Staring into the Chasm

I’m sure you’ve heard it quite often in DFS analysis: “Player A is a cash-game play, while Player B is more suited for tournaments.” There’s nothing innately wrong with that type of analysis. However, sometimes we stare too far into the chasm of the “cash games versus tournaments” mindset and consequently miss the bridge of players right next us: The players who are both cash-game and tournament plays.

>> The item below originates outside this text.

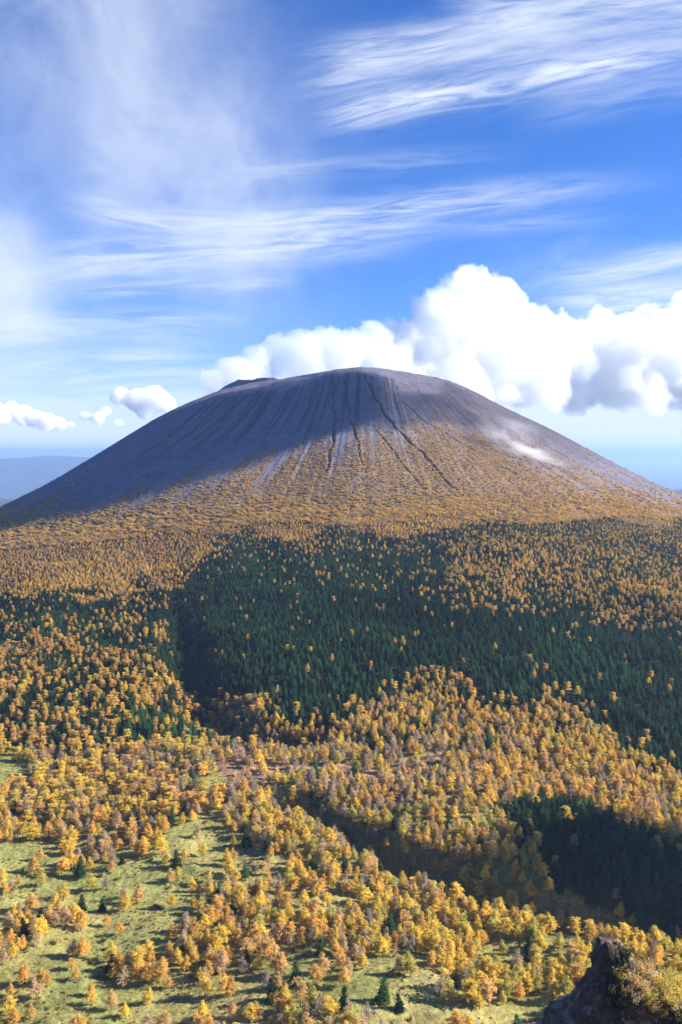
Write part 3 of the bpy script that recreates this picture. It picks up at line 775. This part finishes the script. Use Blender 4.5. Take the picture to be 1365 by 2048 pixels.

What do we mean when we call a player a “cash-game play” and another player a “tournament option”? We are suggesting that one player’s primary characteristic is consistency and the other’s is upside. Of course, what do we mean by “consistency” and “upside”? At FantasyLabs, we have quantified these concepts and formalized them into unique stats: Consistency and Upside. Here are quick definitions if you need them:

Consistency: The percentage of games in which a player has reached his salary-based expectation

Upside: The percentage of games in which a player has reached twice his salary-based expectation

In general, in cash games you want to find players with high Consistency (or safety). In tournaments, you want players with high Upside. Here’s the thing: Many people assume that these terms are antonymous, and that’s not true. They’re by no means synonymous, but nowhere in the definitions above do we see anything necessitating mutual exclusivity.

The Mythology of Mutual Exclusivity

Mutually exclusive outcomes are ones that can never happen together. The easiest example of this is flipping a coin: You can flip a head or a tail, but you cannot flip both in a single toss.

When we analyze players as either “cash-game plays” or “tournament plays,” we’re inferring mutual exclusivity when there isn’t any. And we’re likely losing profitability along the way.

Thankfully, because of our Consistency and Upside metrics, we can easily measure the relationship between cash-game and tournament players. To do this, I used our FREE Trends tool to look at all batters who A) have played at least 100 games total in the last three seasons and B) have a Consistency of at least 40 percent. I found 127 such batters. Next, I looked at those same batters’ Upside values.

For an unparalleled DFS edge, try our free Trends tool, through which you can access our massive database of advanced data and leverage our premium exclusive metrics, such as Upside, Consistency, and Plus/Minus.

If Consistency and Upside were mutually exclusive, we might expect to see negative correlation between the two. In theory, as a player’s Consistency would decrease, his Upside would increase, and vice versa. When graphing one against the other, we would expect to see a downward-trending line.

Here’s what our graph actually looks like:


In looking at the graph, we can see that a negative correlation does not exist. In fact, a slight positive correlation exists, although it might just be safer to say that no strong and/or definitive correlation exists at all, especially given that our sample is only 127 batters.

Stacking Consistency and Upside

So can Consistency and Upside be mutually exclusive? Maybe on a player-by-player basis. Take Todd Frazier: His 41-percent Consistency in the last three seasons is the lowest of our studied players, but his 20-percent Upside is very high.

Of course, there are other players for whom the two metrics are strongly correlated. For instance, Jason Kipnis has a sample-low 41-percent Consistency and the second-lowest Upside at 11 percent.

For DFS, players shoudn’t be considered in terms of mutual exclusion. Some players have both Consistency and Upside. Others have one or the other. And still others have neither.

Applications Are Not Mutually Exclusive

This knowledge is applicable in a variety of ways and is perhaps most useful for cash games and MLB DFS, which is very volatile. In such a sport, why would you focus only on Consistency when constructing cash-game lineups? Consistency is important, but it’s just one part of the puzzle. Why take a player with only high Consistency when you can take one with both high Consistency and high Upside? — especially when the volatility of the sport suggests that your cash-game lineups might need the benefit of Upside?

And in head-to-head contests it especially makes sense to consider both metrics. If playing H2Hs, you will win 80 percent of your contests over a large sample if your cash-game lineup is in the 80th percentile. And you’ll win only 20 percent of your H2H contests if your lineup is in the 20th percentile. In 50/50s, as long as the lineup is better than half the field, it’s sufficient. But in H2Hs, you would be silly not to target players that have both Consistency and Upside.

The two metrics are not mutually exclusive. Stop treating them that way.